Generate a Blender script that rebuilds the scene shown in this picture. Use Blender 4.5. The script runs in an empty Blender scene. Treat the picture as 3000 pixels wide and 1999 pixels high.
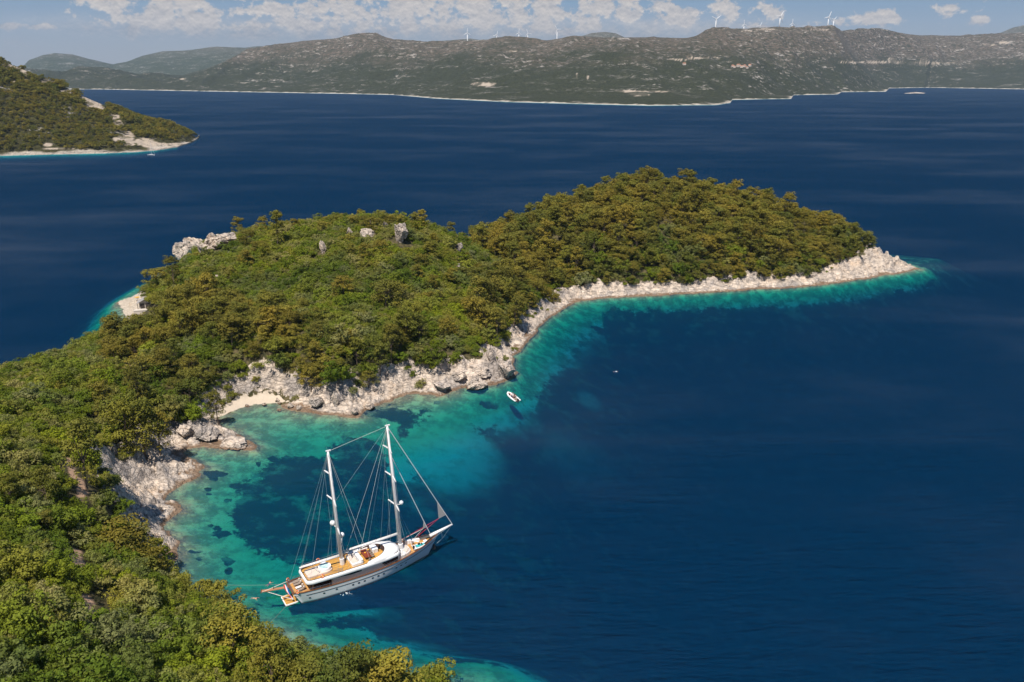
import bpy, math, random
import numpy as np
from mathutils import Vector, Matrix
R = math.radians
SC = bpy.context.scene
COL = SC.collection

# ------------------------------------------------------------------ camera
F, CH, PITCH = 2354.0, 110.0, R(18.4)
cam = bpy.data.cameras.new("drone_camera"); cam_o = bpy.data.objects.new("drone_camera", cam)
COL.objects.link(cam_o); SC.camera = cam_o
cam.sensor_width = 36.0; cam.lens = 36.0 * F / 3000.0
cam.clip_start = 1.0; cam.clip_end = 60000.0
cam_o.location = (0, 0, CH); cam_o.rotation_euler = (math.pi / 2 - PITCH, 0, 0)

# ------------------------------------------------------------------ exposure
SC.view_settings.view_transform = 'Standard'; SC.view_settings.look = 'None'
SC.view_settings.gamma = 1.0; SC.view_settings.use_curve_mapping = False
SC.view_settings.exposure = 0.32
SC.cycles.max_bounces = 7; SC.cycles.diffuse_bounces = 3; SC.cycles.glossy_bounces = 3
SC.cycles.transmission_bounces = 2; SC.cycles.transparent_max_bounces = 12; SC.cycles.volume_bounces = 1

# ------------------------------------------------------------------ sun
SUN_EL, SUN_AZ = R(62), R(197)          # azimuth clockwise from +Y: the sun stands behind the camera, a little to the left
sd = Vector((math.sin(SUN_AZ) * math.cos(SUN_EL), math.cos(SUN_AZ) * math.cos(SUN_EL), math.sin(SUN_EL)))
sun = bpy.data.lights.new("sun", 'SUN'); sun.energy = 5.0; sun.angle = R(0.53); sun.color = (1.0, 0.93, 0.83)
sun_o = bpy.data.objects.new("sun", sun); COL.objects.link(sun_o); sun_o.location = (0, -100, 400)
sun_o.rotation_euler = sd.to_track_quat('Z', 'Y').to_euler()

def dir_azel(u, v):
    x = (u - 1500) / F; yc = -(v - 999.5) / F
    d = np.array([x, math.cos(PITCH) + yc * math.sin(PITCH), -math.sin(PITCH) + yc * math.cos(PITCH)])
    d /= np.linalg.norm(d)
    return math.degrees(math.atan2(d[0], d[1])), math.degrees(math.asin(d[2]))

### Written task
Make an exact copy of the data above, pictures excluded.

### Answer to this task
Generate a Blender script that rebuilds the scene shown in this picture. Use Blender 4.5. The script runs in an empty Blender scene. Treat the picture as 3000 pixels wide and 1999 pixels high.
import bpy, math, random
import numpy as np
from mathutils import Vector, Matrix
R = math.radians
SC = bpy.context.scene
COL = SC.collection

# ------------------------------------------------------------------ camera
F, CH, PITCH = 2354.0, 110.0, R(18.4)
cam = bpy.data.cameras.new("drone_camera"); cam_o = bpy.data.objects.new("drone_camera", cam)
COL.objects.link(cam_o); SC.camera = cam_o
cam.sensor_width = 36.0; cam.lens = 36.0 * F / 3000.0
cam.clip_start = 1.0; cam.clip_end = 60000.0
cam_o.location = (0, 0, CH); cam_o.rotation_euler = (math.pi / 2 - PITCH, 0, 0)

# ------------------------------------------------------------------ exposure
SC.view_settings.view_transform = 'Standard'; SC.view_settings.look = 'None'
SC.view_settings.gamma = 1.0; SC.view_settings.use_curve_mapping = False
SC.view_settings.exposure = 0.32
SC.cycles.max_bounces = 7; SC.cycles.diffuse_bounces = 3; SC.cycles.glossy_bounces = 3
SC.cycles.transmission_bounces = 2; SC.cycles.transparent_max_bounces = 12; SC.cycles.volume_bounces = 1

# ------------------------------------------------------------------ sun
SUN_EL, SUN_AZ = R(62), R(197)          # azimuth clockwise from +Y: the sun stands behind the camera, a little to the left
sd = Vector((math.sin(SUN_AZ) * math.cos(SUN_EL), math.cos(SUN_AZ) * math.cos(SUN_EL), math.sin(SUN_EL)))
sun = bpy.data.lights.new("sun", 'SUN'); sun.energy = 5.0; sun.angle = R(0.53); sun.color = (1.0, 0.93, 0.83)
sun_o = bpy.data.objects.new("sun", sun); COL.objects.link(sun_o); sun_o.location = (0, -100, 400)
sun_o.rotation_euler = sd.to_track_quat('Z', 'Y').to_euler()

def dir_azel(u, v):
    x = (u - 1500) / F; yc = -(v - 999.5) / F
    d = np.array([x, math.cos(PITCH) + yc * math.sin(PITCH), -math.sin(PITCH) + yc * math.cos(PITCH)])
    d /= np.linalg.norm(d)
    return math.degrees(math.atan2(d[0], d[1])), math.degrees(math.asin(d[2]))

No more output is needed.